Ruminations

Blog dedicated primarily to randomly selected news items; comments reflecting personal perceptions

Thursday, May 26, 2011

The Culture of Caring

Some people are just quick thinkers. Capable of reacting in the best possible way in emergencies. Most people would prefer not to get involved and complicate their lives. It's obvious that an Ottawa woman who works for the federal government, doesn't mind complicating her life if it means she can help someone. Someone who is an absolute stranger, but obviously and urgently in need for someone to care.

There were others in the proximity of where this woman was behaving in a bizarre manner. Even if her behaviour mightn't have tipped off someone who has a natural curiosity and interest in the welfare of others, the fact that she was unclad from the waist down, should have done the trick. But it wasn't until Gleny Cateriano, riding her bicycle on her way home from work ventured by that anyone noticed a woman in distress.

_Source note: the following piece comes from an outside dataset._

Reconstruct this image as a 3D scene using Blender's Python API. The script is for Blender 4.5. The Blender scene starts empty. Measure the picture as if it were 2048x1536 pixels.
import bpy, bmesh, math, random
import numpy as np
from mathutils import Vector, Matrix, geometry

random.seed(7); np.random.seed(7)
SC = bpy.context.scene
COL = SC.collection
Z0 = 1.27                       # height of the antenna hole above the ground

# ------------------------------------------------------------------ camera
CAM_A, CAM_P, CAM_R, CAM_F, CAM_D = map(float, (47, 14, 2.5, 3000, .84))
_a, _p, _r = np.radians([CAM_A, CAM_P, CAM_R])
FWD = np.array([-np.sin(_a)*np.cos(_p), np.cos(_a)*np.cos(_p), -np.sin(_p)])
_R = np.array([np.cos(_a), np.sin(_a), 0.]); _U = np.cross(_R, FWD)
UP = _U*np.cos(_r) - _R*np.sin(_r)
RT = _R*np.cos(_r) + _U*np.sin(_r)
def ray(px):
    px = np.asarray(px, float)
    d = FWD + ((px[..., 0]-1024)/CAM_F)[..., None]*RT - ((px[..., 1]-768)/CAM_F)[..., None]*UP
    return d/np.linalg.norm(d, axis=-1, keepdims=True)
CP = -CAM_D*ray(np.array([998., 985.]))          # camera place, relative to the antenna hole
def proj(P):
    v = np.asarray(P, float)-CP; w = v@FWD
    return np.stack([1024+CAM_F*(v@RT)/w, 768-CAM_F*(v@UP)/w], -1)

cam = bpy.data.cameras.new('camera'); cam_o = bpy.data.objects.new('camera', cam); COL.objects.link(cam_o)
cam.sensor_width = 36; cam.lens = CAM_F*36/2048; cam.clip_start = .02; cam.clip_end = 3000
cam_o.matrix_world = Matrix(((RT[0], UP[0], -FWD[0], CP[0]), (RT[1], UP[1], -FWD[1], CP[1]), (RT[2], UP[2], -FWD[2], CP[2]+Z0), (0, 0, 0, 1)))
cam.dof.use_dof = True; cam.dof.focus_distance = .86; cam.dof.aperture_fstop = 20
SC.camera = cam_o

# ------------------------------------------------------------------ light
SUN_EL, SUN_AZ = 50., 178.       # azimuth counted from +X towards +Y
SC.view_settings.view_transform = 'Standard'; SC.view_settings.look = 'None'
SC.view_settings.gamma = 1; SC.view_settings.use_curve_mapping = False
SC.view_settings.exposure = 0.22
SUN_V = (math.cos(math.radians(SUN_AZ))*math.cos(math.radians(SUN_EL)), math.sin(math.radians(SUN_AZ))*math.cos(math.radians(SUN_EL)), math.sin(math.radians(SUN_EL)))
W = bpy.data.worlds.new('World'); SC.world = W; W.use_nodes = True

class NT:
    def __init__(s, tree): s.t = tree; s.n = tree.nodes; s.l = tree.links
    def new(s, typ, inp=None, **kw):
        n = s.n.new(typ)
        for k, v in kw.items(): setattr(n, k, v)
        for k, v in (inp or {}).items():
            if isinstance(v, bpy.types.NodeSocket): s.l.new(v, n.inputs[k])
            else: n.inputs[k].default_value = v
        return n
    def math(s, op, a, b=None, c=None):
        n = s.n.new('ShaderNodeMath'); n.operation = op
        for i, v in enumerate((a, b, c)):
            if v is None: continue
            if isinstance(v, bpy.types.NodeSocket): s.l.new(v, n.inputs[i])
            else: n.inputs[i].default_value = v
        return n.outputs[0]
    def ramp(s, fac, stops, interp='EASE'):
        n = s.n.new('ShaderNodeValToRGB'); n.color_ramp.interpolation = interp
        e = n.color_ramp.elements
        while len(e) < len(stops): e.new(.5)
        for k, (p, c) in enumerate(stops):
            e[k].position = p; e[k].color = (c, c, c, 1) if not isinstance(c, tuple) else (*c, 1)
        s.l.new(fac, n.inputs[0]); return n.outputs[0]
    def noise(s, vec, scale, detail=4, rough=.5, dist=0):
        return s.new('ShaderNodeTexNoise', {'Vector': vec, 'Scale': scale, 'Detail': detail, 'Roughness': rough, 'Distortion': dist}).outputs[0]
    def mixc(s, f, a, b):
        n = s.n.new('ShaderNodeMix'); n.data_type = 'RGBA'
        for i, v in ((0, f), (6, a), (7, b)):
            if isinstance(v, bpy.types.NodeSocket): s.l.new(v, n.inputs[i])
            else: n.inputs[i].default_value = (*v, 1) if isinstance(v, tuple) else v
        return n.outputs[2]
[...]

The woman was standing beside the Rideau Canal dressed in a red shirt, staring over the railing into the water below. From the waist up she might have looked like anyone else, interested in the canal and looking to see what might be there, below. Except that her shoes, pants and underwear were somewhere else, not on her body.

Ms. Cateriano instinctively understood that there was something quite wrong with this little scene - this was no exhibitionist but someone in need - and she stopped, set her bicycle aside, calmly asked bystanders to call police. And then she quietly approached the woman, watching as she threw her red shirt into the canal leaving her then clad only in a bra, and staring at the water in the canal.

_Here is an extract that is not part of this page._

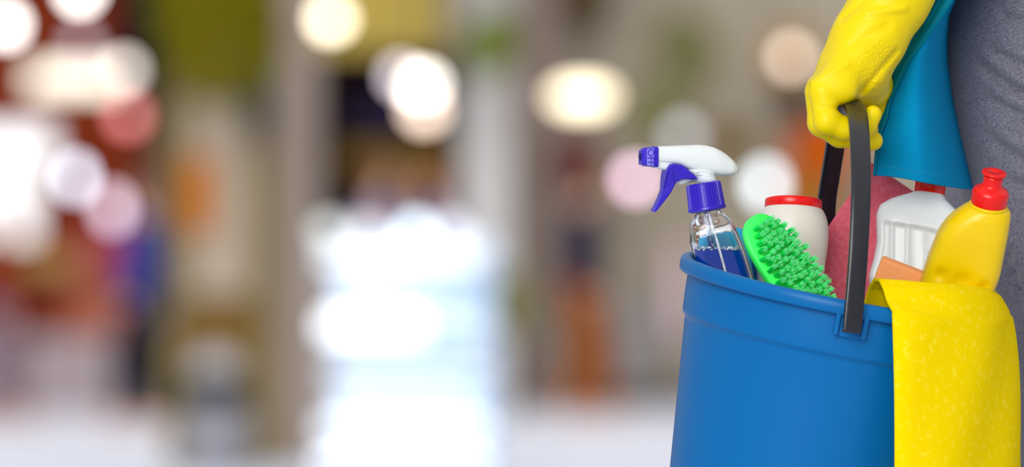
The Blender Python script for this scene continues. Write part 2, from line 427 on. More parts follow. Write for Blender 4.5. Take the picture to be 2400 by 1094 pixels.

The woman must have been oblivious to the presence of other people, transfixed deep within herself with some unknowable pain of dysfunctionality. Ms. Cateriano spoke to her: "Hello, do you want to talk? What is your name? My name is Gleny", immediately making a soft and personal connection with the distressed woman who responded with a bleak look.

The woman may not have understood the words in her detached and perilous condition, but she comprehended the tone, and walked away from her vigil by the water, telling Ms. Cateriano that she had a dire need to be held. And that is precisely what this perspicacious woman did, with this stranger; she held her.
"All this time, I was just holding her tight. I didn't want her to go back to the water. I was trying to comfort her, just telling her she is beautiful, she is a wonderful person, she was going to be fine."
Sometimes that's all it takes: to take notice of someone's existence, to reach out with words and a touch, to make someone feel that another human being, even one they don't know, cares about them. That's all it may take to wrench them away from the urge to self-destruct, but it will doubtless take much more for health care professionals to lead the woman to a place of healthy equilibrium.

But at least she now has the chance to experience that.